--- BEGIN ---
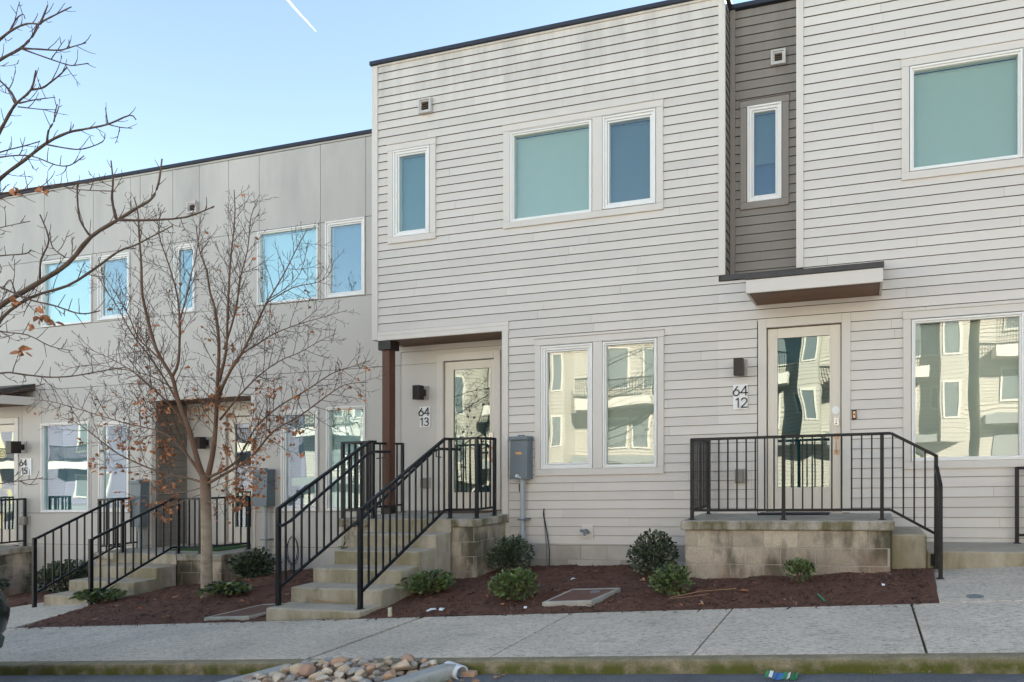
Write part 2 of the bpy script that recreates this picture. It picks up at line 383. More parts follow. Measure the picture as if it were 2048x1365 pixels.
def door(parent, x0, x1, z0, z1, y, gx0, gx1, gz0, gz1, lock=False):
    c = MB(); w = .105
    sheet(c, x0-w-.02, x1+w+.02, z0, z1+w+.03, y-.075, y+.02, [(x0-.012, x1+.012, z0-1, z1+.014)])
    c.build('door_frame', door_t, parent, bevel=.004, seg=1)
    s = MB(); sheet(s, x0, x1, z0+.012, z1, y-.03, y+.015, [(gx0, gx1, gz0, gz1)]); d = s.build('door', door_m, parent, bevel=.004, seg=1)
    b = MB(); ring(b, gx0-.022, gx1+.022, gz0-.022, gz1+.022, .024, y-.036, y-.03); b.build('glazing_bead', door_m, d, bevel=.002, seg=1)
    MB().box(gx0-.004, gx1+.004, y-.012, y-.004, gz0-.004, gz1+.004).build('door_glass', glass_d, d)
    MB().box(gx0-.02, gx1+.02, y+.06, y+.063, gz0-.02, gz1+.02).build('inner_shade', shade_d, d)
    MB().box(x0-.02, x1+.02, y-.085, y+.02, z0-.012, z0+.010).build('threshold', steel, d)
    if lock is not None:
        xc = x1-.055; zc = z0+1.0
        h = MB(); h.box(xc-.03, xc+.03, y-.038, y-.03, zc-.04, zc+.035); h.box(xc-.028, xc+.028, y-.038, y-.03, zc-.245, zc-.18)
        h.tube([(xc, y-.04, zc), (xc, y-.085, zc-.01), (xc, y-.09, zc-.1), (xc, y-.085, zc-.2), (xc, y-.04, zc-.215)], .011, 8); h.build('handle', copper, d, bevel=.002, seg=1)
        k = MB()
        k.box(xc-.033, xc+.033, y-.05, y-.03, zc+.135, zc+.235, 0)
        k.tube([(xc-.012, y-.052, zc+.185), (xc+.012, y-.052, zc+.185)], .004, 6, 1); k.tube([(xc-.016, y-.052, zc+.208), (xc+.016, y-.052, zc+.208)], .004, 6, 1); k.tube([(xc-.012, y-.052, zc+.16), (xc+.012, y-.052, zc+.16)], .008, 6, 1)
        k.build('keypad_lock', [steel, ink], d, bevel=.008)
    if lock:
        k = MB(); k.tube([(x1-.065, y-.034, z0+1.34), (x1-.065, y-.03, z0+1.34)], .052, 24); k.build('round_notice', plate_m, d)
    return d
exec_order = []
# ------------------------------------------------------------------ 6413 : projecting bay with sheltered entry
H13 = thing('townhouse', 'cream lap sided townhouse 6413 with a projecting upper bay over its sheltered entry', 'townhouse', (-5, 0, -1.6))
narrow = (-7.14, -6.49, 3.58, 4.925); narrow_t = (-7.24, -6.38, 3.485, 5.025)
pairL, pairR = (-5.10, -3.80, 3.585, 4.91), (-3.63, -2.84, 3.60, 4.92); pair_t = (-5.22, -2.73, 3.50, 5.03)
lowL, lowR = (-4.60, -3.79, -.085, 1.71), (-3.63, -2.82, -.085, 1.71); low_t = (-4.70, -2.72, -.18, 1.82)
def trimset(parent, t, wins, y, m, z=None):
    b = MB(); x0, x1, z0, z1 = t; zt = z1-.095
    xs = [x0]+[e for w in wins for e in (w[0]-.008, w[1]+.008)]+[x1]
    for k in range(0, len(xs), 2): b.box(xs[k], xs[k+1], y-.03, y+.012, z0+.095, zt, 0, R.random())
    for w in wins:
        if w[3]+.008 < zt: b.box(w[0]-.008, w[1]+.008, y-.029, y+.012, w[3]+.008, zt, 0, .4)
        if w[2]-.008 > z0+.095: b.box(w[0]-.008, w[1]+.008, y-.029, y+.012, z0+.095, w[2]-.008, 0, .4)
    b.box(x0-.006, x1+.006, y-.033, y+.012, zt+.002, z1, 0, .6); b.box(x0, x1, y-.031, y+.012, z0, z0+.093, 0, .5)
    b.box(x0-.012, x1+.012, y-.045, y+.0, z1+.002, z1+.012, 0, .3)
    b.build('window_trim', m, parent, bevel=.003, seg=1)
mb = MB()
siding(mb, -7.431, -1.94, 2.125, 6.30, 0, [narrow_t, pair_t]); siding(mb, -5.138, -1.94, -1.19, 2.125, 0, [low_t])
mb.build('siding', [siding_m, grime_shade], H13)
mb = MB()
sheet(mb, -7.52, -1.86, 2.0, 6.33, .016, .14, [narrow, pairL, pairR], 0); sheet(mb, -5.22, -1.86, -1.19, 2.0, .016, .14, [lowL, lowR], 0)
mb.box(-5.222, -5.10, .02, .58, -.745, 1.99, 0); mb.box(-1.90, -1.861, .142, .5, 2.0, 6.33, 0)
mb.build('sheathing', grime_shade, H13)
mb = MB(); mb.box(-7.5, -1.9, .36, 6, 2.06, 6.25, 0); mb.box(-5.2, -1.9, .16, 6, -1.6, 2.06, 0)
mb.build('wall', panel_m, H13)
MB().box(-7.534, -7.43, -.028, .6, 2.0, 6.312, 0, .5).build('corner_trim', trim_m, H13, bevel=.004, seg=1)
MB().box(-1.94, -1.846, -.028, .012, 2.505, 6.312, 0, .6).build('corner_trim', trim_m, H13, bevel=.004, seg=1)
mb = MB(); mb.box(-7.43, -5.138, -.026, .012, 2.062, 2.124, 0, .3); mb.box(-7.428, -5.138, -.029, .012, 1.985, 2.060, 0, .6)
mb.build('fascia', trim_m, H13, bevel=.003, seg=1)
mb = MB(); mb.box(-5.240, -5.14, -.030, .014, -.74, 1.984, 0, .55); mb.box(-5.243, -5.225, .014, .58, -.74, 1.984, 0, .5); mb.box(-5.20, -5.10, -.027, .014, -1.3, -.862, 0, .5)
mb.build('jamb_trim', trim_m, H13, bevel=.003, seg=1)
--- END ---
# [Request]
Set the listing down in full and exactly. Pictures within it should not appear in the copy.

# [Full solution]
Write part 2 of the bpy script that recreates this picture. It picks up at line 383. More parts follow. Measure the picture as if it were 2048x1365 pixels.
def door(parent, x0, x1, z0, z1, y, gx0, gx1, gz0, gz1, lock=False):
    c = MB(); w = .105
    sheet(c, x0-w-.02, x1+w+.02, z0, z1+w+.03, y-.075, y+.02, [(x0-.012, x1+.012, z0-1, z1+.014)])
    c.build('door_frame', door_t, parent, bevel=.004, seg=1)
    s = MB(); sheet(s, x0, x1, z0+.012, z1, y-.03, y+.015, [(gx0, gx1, gz0, gz1)]); d = s.build('door', door_m, parent, bevel=.004, seg=1)
    b = MB(); ring(b, gx0-.022, gx1+.022, gz0-.022, gz1+.022, .024, y-.036, y-.03); b.build('glazing_bead', door_m, d, bevel=.002, seg=1)
    MB().box(gx0-.004, gx1+.004, y-.012, y-.004, gz0-.004, gz1+.004).build('door_glass', glass_d, d)
    MB().box(gx0-.02, gx1+.02, y+.06, y+.063, gz0-.02, gz1+.02).build('inner_shade', shade_d, d)
    MB().box(x0-.02, x1+.02, y-.085, y+.02, z0-.012, z0+.010).build('threshold', steel, d)
    if lock is not None:
        xc = x1-.055; zc = z0+1.0
        h = MB(); h.box(xc-.03, xc+.03, y-.038, y-.03, zc-.04, zc+.035); h.box(xc-.028, xc+.028, y-.038, y-.03, zc-.245, zc-.18)
        h.tube([(xc, y-.04, zc), (xc, y-.085, zc-.01), (xc, y-.09, zc-.1), (xc, y-.085, zc-.2), (xc, y-.04, zc-.215)], .011, 8); h.build('handle', copper, d, bevel=.002, seg=1)
        k = MB()
        k.box(xc-.033, xc+.033, y-.05, y-.03, zc+.135, zc+.235, 0)
        k.tube([(xc-.012, y-.052, zc+.185), (xc+.012, y-.052, zc+.185)], .004, 6, 1); k.tube([(xc-.016, y-.052, zc+.208), (xc+.016, y-.052, zc+.208)], .004, 6, 1); k.tube([(xc-.012, y-.052, zc+.16), (xc+.012, y-.052, zc+.16)], .008, 6, 1)
        k.build('keypad_lock', [steel, ink], d, bevel=.008)
    if lock:
        k = MB(); k.tube([(x1-.065, y-.034, z0+1.34), (x1-.065, y-.03, z0+1.34)], .052, 24); k.build('round_notice', plate_m, d)
    return d
exec_order = []
# ------------------------------------------------------------------ 6413 : projecting bay with sheltered entry
H13 = thing('townhouse', 'cream lap sided townhouse 6413 with a projecting upper bay over its sheltered entry', 'townhouse', (-5, 0, -1.6))
narrow = (-7.14, -6.49, 3.58, 4.925); narrow_t = (-7.24, -6.38, 3.485, 5.025)
pairL, pairR = (-5.10, -3.80, 3.585, 4.91), (-3.63, -2.84, 3.60, 4.92); pair_t = (-5.22, -2.73, 3.50, 5.03)
lowL, lowR = (-4.60, -3.79, -.085, 1.71), (-3.63, -2.82, -.085, 1.71); low_t = (-4.70, -2.72, -.18, 1.82)
def trimset(parent, t, wins, y, m, z=None):
    b = MB(); x0, x1, z0, z1 = t; zt = z1-.095
    xs = [x0]+[e for w in wins for e in (w[0]-.008, w[1]+.008)]+[x1]
    for k in range(0, len(xs), 2): b.box(xs[k], xs[k+1], y-.03, y+.012, z0+.095, zt, 0, R.random())
    for w in wins:
        if w[3]+.008 < zt: b.box(w[0]-.008, w[1]+.008, y-.029, y+.012, w[3]+.008, zt, 0, .4)
        if w[2]-.008 > z0+.095: b.box(w[0]-.008, w[1]+.008, y-.029, y+.012, z0+.095, w[2]-.008, 0, .4)
    b.box(x0-.006, x1+.006, y-.033, y+.012, zt+.002, z1, 0, .6); b.box(x0, x1, y-.031, y+.012, z0, z0+.093, 0, .5)
    b.box(x0-.012, x1+.012, y-.045, y+.0, z1+.002, z1+.012, 0, .3)
    b.build('window_trim', m, parent, bevel=.003, seg=1)
mb = MB()
siding(mb, -7.431, -1.94, 2.125, 6.30, 0, [narrow_t, pair_t]); siding(mb, -5.138, -1.94, -1.19, 2.125, 0, [low_t])
mb.build('siding', [siding_m, grime_shade], H13)
mb = MB()
sheet(mb, -7.52, -1.86, 2.0, 6.33, .016, .14, [narrow, pairL, pairR], 0); sheet(mb, -5.22, -1.86, -1.19, 2.0, .016, .14, [lowL, lowR], 0)
mb.box(-5.222, -5.10, .02, .58, -.745, 1.99, 0); mb.box(-1.90, -1.861, .142, .5, 2.0, 6.33, 0)
mb.build('sheathing', grime_shade, H13)
mb = MB(); mb.box(-7.5, -1.9, .36, 6, 2.06, 6.25, 0); mb.box(-5.2, -1.9, .16, 6, -1.6, 2.06, 0)
mb.build('wall', panel_m, H13)
MB().box(-7.534, -7.43, -.028, .6, 2.0, 6.312, 0, .5).build('corner_trim', trim_m, H13, bevel=.004, seg=1)
MB().box(-1.94, -1.846, -.028, .012, 2.505, 6.312, 0, .6).build('corner_trim', trim_m, H13, bevel=.004, seg=1)
mb = MB(); mb.box(-7.43, -5.138, -.026, .012, 2.062, 2.124, 0, .3); mb.box(-7.428, -5.138, -.029, .012, 1.985, 2.060, 0, .6)
mb.build('fascia', trim_m, H13, bevel=.003, seg=1)
mb = MB(); mb.box(-5.240, -5.14, -.030, .014, -.74, 1.984, 0, .55); mb.box(-5.243, -5.225, .014, .58, -.74, 1.984, 0, .5); mb.box(-5.20, -5.10, -.027, .014, -1.3, -.862, 0, .5)
mb.build('jamb_trim', trim_m, H13, bevel=.003, seg=1)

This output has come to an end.